There is a saying, "The map is not the territory". While there are many reasons why this is true, there is one aspect regarding maps of the whole Earth that caught my interest quite a while ago. The Earth is more or less a sphere, how do you project a sphere on a plane? By distorting it, of course. Knowing that maps are distorted projections is one thing, getting a feel for that distortion is another.
If you could animate a map by continously changing the projection point, you could get a better understanding in which ways and to what extent different areas of the map are distorted. A few weeks ago I just realized that the individual frames of such an animation could be generated by xplanet and then an animation can be created by joining together all these frames. Since you don't want to manually generate all the frames you would need a way to automate the whole process. I wrote a short Python script that generates the frames by calling xplanet in a loop and then creates an avi animation using mplayer.
xplanet supports quite a few projections: ancient, azimuthal, hemisphere, lambert, mercator, mollweide, peters, orthographic and rectangular. For each projection I generated three animations: clockwise rotation, latitude change and longitude change.
You can download the script and generate the animations yourself, make sure you have xplanet and mplayer installed. I uploaded all the videos to Google Video. Just search for title:distortion in motion and you will see all of them. Unfortunately it seems that you will have to install a Google video viewer (Windows only) to be able to play them. For the rectangular projection there are no latitude and rotate animations (xplanet cannot generate them).
As a sample, you can download the Azimuthal longitude, Mercator latitude and Mollweide rotate from here.

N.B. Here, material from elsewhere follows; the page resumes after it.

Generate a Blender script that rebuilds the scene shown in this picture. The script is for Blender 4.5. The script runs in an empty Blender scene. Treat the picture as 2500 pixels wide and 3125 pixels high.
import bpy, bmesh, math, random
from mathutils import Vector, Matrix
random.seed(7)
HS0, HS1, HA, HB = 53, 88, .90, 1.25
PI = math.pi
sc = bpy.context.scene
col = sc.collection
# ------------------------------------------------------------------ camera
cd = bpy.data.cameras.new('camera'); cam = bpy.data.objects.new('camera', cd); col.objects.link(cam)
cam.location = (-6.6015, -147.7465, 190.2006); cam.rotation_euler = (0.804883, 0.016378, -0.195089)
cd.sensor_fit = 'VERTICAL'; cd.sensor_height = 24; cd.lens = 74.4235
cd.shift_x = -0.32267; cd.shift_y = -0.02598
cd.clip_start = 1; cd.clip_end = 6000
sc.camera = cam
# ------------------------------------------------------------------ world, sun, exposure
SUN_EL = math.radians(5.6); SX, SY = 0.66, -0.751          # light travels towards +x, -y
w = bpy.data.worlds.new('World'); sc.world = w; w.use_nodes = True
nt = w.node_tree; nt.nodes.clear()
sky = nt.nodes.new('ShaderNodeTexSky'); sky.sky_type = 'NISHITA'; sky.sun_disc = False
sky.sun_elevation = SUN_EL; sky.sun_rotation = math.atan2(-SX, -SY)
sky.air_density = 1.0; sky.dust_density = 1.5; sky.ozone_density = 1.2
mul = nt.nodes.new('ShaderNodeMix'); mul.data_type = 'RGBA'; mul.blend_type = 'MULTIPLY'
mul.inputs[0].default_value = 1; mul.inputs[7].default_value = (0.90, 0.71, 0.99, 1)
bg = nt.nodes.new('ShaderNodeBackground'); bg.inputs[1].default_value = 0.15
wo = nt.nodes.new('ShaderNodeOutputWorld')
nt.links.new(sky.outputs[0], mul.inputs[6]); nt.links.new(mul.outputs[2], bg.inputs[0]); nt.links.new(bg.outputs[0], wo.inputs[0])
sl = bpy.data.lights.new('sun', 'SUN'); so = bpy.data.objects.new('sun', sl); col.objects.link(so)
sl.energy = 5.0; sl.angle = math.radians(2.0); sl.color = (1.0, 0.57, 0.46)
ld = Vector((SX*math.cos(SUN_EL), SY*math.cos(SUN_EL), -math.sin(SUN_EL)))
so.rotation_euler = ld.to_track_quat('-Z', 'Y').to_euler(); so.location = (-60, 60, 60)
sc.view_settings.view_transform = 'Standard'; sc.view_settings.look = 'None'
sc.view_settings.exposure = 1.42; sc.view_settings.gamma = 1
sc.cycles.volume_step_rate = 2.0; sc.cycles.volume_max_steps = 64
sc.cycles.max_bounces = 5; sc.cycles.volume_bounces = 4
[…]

Some ideas for the future: xplanet 1.2 is out and it has more projection types. I am sure that there are more efficient ways to generate an animation. One thing I was considering is to generate a SMIL script, I just don't know how to convert this script (and a whole bunch of individual frame images) into a compressed animation.
Similar work: Antonin Roussel has a series of similar animations, his focus is on moving around Earth.